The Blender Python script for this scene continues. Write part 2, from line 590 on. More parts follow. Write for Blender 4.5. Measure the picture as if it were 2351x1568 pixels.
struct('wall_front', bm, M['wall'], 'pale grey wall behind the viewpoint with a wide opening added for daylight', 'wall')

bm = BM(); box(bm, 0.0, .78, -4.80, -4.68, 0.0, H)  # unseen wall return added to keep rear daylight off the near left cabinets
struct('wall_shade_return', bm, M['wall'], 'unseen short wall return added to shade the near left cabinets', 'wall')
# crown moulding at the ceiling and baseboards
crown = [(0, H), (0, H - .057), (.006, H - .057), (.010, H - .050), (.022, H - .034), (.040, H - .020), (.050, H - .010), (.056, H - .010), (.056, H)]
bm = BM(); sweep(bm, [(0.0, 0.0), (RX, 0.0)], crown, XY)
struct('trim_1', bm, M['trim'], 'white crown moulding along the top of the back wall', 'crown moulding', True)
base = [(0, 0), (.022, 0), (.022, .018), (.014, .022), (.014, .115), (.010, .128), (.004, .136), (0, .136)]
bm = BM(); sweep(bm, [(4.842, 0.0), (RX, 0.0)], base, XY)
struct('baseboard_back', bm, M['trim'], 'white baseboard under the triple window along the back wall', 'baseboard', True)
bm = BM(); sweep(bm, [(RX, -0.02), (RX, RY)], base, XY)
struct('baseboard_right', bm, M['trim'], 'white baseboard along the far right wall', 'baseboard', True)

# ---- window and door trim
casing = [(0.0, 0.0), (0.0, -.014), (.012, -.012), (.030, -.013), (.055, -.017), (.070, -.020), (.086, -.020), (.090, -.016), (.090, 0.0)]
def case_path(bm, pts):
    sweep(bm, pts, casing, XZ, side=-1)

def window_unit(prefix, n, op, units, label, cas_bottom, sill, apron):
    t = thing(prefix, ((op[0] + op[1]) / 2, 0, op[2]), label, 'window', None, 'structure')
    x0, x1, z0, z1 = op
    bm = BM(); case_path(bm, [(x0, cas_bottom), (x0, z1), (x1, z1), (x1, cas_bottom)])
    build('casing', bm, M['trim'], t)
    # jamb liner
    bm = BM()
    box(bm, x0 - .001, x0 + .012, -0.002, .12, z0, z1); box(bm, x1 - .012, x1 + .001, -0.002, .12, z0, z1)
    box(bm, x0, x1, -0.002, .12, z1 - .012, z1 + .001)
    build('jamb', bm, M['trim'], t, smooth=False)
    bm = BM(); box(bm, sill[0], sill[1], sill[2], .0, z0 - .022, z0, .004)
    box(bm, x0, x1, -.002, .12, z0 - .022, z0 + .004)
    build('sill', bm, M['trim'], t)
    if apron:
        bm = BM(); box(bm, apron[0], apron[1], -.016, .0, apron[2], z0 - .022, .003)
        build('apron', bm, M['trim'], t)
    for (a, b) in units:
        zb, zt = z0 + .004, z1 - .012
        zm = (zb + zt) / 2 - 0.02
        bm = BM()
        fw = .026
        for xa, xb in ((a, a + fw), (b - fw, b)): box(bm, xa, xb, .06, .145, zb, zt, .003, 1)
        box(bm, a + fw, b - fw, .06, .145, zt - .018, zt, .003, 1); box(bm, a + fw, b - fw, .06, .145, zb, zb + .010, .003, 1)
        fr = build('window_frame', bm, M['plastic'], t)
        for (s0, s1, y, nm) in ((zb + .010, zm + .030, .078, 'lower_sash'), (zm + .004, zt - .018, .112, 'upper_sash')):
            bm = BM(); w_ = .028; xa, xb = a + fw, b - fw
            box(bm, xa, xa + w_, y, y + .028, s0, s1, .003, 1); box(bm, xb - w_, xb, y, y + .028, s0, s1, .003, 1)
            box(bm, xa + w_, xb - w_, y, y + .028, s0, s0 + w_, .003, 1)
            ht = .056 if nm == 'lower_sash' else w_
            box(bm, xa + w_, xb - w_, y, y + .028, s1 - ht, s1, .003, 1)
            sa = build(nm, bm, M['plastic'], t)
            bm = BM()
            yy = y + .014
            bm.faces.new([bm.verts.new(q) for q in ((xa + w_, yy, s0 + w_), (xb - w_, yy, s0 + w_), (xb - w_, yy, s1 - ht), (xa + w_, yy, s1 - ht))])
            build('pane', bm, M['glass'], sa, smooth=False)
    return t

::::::

> **WHAT YOU SHOULD DO**
Return exactly the opening lines of the listing above, ending with the line that has "sweep(bm, pts, casing, XZ, side=-1)".

> **CORRECT OUTPUT**
The Blender Python script for this scene continues. Write part 2, from line 590 on. More parts follow. Write for Blender 4.5. Measure the picture as if it were 2351x1568 pixels.
struct('wall_front', bm, M['wall'], 'pale grey wall behind the viewpoint with a wide opening added for daylight', 'wall')

bm = BM(); box(bm, 0.0, .78, -4.80, -4.68, 0.0, H)  # unseen wall return added to keep rear daylight off the near left cabinets
struct('wall_shade_return', bm, M['wall'], 'unseen short wall return added to shade the near left cabinets', 'wall')
# crown moulding at the ceiling and baseboards
crown = [(0, H), (0, H - .057), (.006, H - .057), (.010, H - .050), (.022, H - .034), (.040, H - .020), (.050, H - .010), (.056, H - .010), (.056, H)]
bm = BM(); sweep(bm, [(0.0, 0.0), (RX, 0.0)], crown, XY)
struct('trim_1', bm, M['trim'], 'white crown moulding along the top of the back wall', 'crown moulding', True)
base = [(0, 0), (.022, 0), (.022, .018), (.014, .022), (.014, .115), (.010, .128), (.004, .136), (0, .136)]
bm = BM(); sweep(bm, [(4.842, 0.0), (RX, 0.0)], base, XY)
struct('baseboard_back', bm, M['trim'], 'white baseboard under the triple window along the back wall', 'baseboard', True)
bm = BM(); sweep(bm, [(RX, -0.02), (RX, RY)], base, XY)
struct('baseboard_right', bm, M['trim'], 'white baseboard along the far right wall', 'baseboard', True)

# ---- window and door trim
casing = [(0.0, 0.0), (0.0, -.014), (.012, -.012), (.030, -.013), (.055, -.017), (.070, -.020), (.086, -.020), (.090, -.016), (.090, 0.0)]
def case_path(bm, pts):
    sweep(bm, pts, casing, XZ, side=-1)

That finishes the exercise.